My life was pretty good, I thought, and my wife and I were in the best place we had been in our marriage…no more fights about money, responsibilities, other bs; we were in a good place.
Then my wife had an affair with our married, father of three, next door neighbor. After I found out, I told her if she could be honest, we could try to work it out. She kept lying, kept screwing around. I went with her to her shrink a month after I found out, and we talked about being transparent, etc. A week or so later, I checked her phone logs; she was still talking to him. When confronted, she was mad I was still checking up on her.
I knew then that she would never be honest, so I got divorced as quickly as possible.

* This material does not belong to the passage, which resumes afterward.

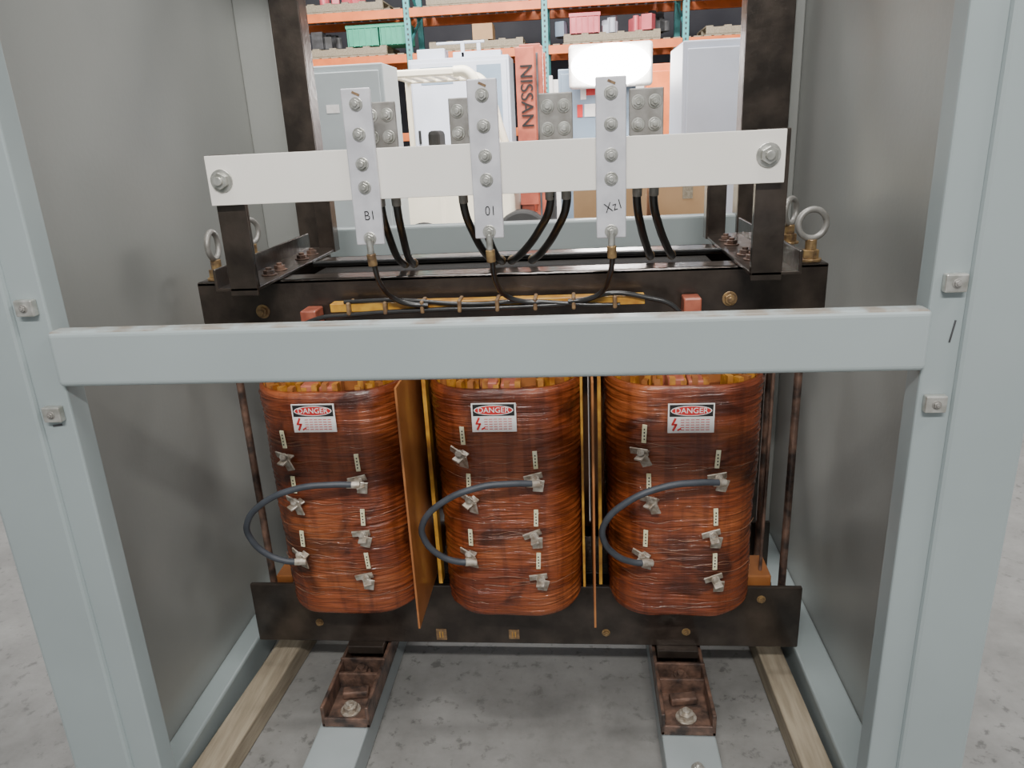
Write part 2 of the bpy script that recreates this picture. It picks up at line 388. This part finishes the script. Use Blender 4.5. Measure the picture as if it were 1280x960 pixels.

Over the course of our separation and divorce, she continued to say how she wished we could work it out, how she loved me, how she wanted me to come home, how she would cry to our kids about how much she missed me.
Most of it was bullshit because she never put out any effort to regain my trust.
So what happened? I got half custody of my kids, all of our debt, owe her alimony for four and half more years, a 2 bedroom apartment (I share a room with my 6 year old, long story but my 11 year old needed her own space more than me), a new girlfriend. My house is in foreclosure as she is still in it, refuses to sell it and doesn’t make any type of payment.
I still miss the balance my life had, the person I thought my wife was (although that woman no longer exists in my mind).
I miss coming home.
I still feel sadness, especially for my girls and everything they go through. (They are doing very well with me, and I am amazed by it.)